Challenge:
Lines that contain the string "wide" are to be copied; leave out all others.
----------
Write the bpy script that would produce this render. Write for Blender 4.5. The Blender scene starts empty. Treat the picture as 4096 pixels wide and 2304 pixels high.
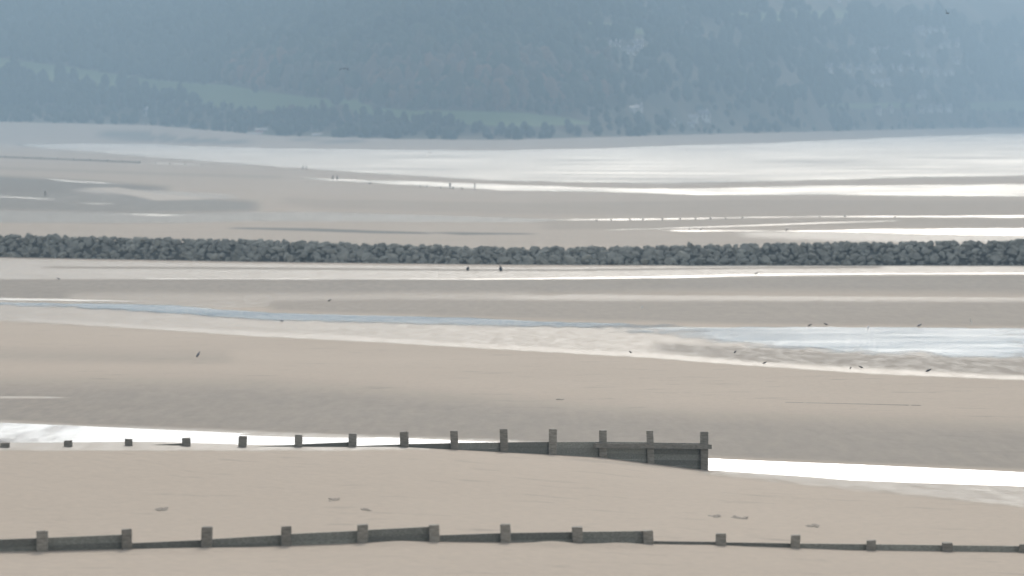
import bpy, bmesh, math, random
import numpy as np
from mathutils import Vector, Matrix

random.seed(7)
RNG = np.random.default_rng(11)
scene = bpy.context.scene
COL = scene.collection

# ------------------------------------------------------------------ camera, sky, sun, exposure
CAM_H = 17.5
FOC = 20480.0                    # focal length in photograph pixels (4096 wide)
HORIZON = 480.0
PITCH = math.atan((1152 - HORIZON) / FOC)

cam_data = bpy.data.cameras.new("camera")
cam_data.lens = 180.0
cam_data.sensor_width = 36.0
cam_data.clip_start = 1.0
cam_data.clip_end = 30000.0
cam = bpy.data.objects.new("camera", cam_data)
COL.objects.link(cam)
cam.location = (0, 0, CAM_H)
cam.rotation_euler = (math.pi / 2 - PITCH, 0, 0)
scene.camera = cam
cam_data.dof.use_dof = True              # telescope focused on the middle groyne
cam_data.dof.focus_distance = 235.0
cam_data.dof.aperture_fstop = 1.25

SUN_EL, SUN_AZ = 24.0, 4.0       # ahead of the camera, a little to the right
world = bpy.data.worlds.new("World")
scene.world = world
world.use_nodes = True
wn = world.node_tree
sky = wn.nodes.new('ShaderNodeTexSky')
sky.sky_type = 'NISHITA'
sky.sun_disc = False
sky.sun_elevation = math.radians(SUN_EL)
sky.sun_rotation = math.radians(SUN_AZ)
sky.air_density = 1.0
sky.dust_density = 1.6
sky.ozone_density = 1.5
veil = wn.nodes.new('ShaderNodeHueSaturation')      # thin high cloud whitens the whole sky
veil.inputs['Saturation'].default_value = .22
wn.links.new(sky.outputs[0], veil.inputs['Color'])
wn.links.new(veil.outputs[0], wn.nodes['Background'].inputs[0])
wn.nodes['Background'].inputs[1].default_value = 0.12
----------
Final answer:
Write the bpy script that would produce this render. Write for Blender 4.5. The Blender scene starts empty. Treat the picture as 4096 pixels wide and 2304 pixels high.
FOC = 20480.0                    # focal length in photograph pixels (4096 wide)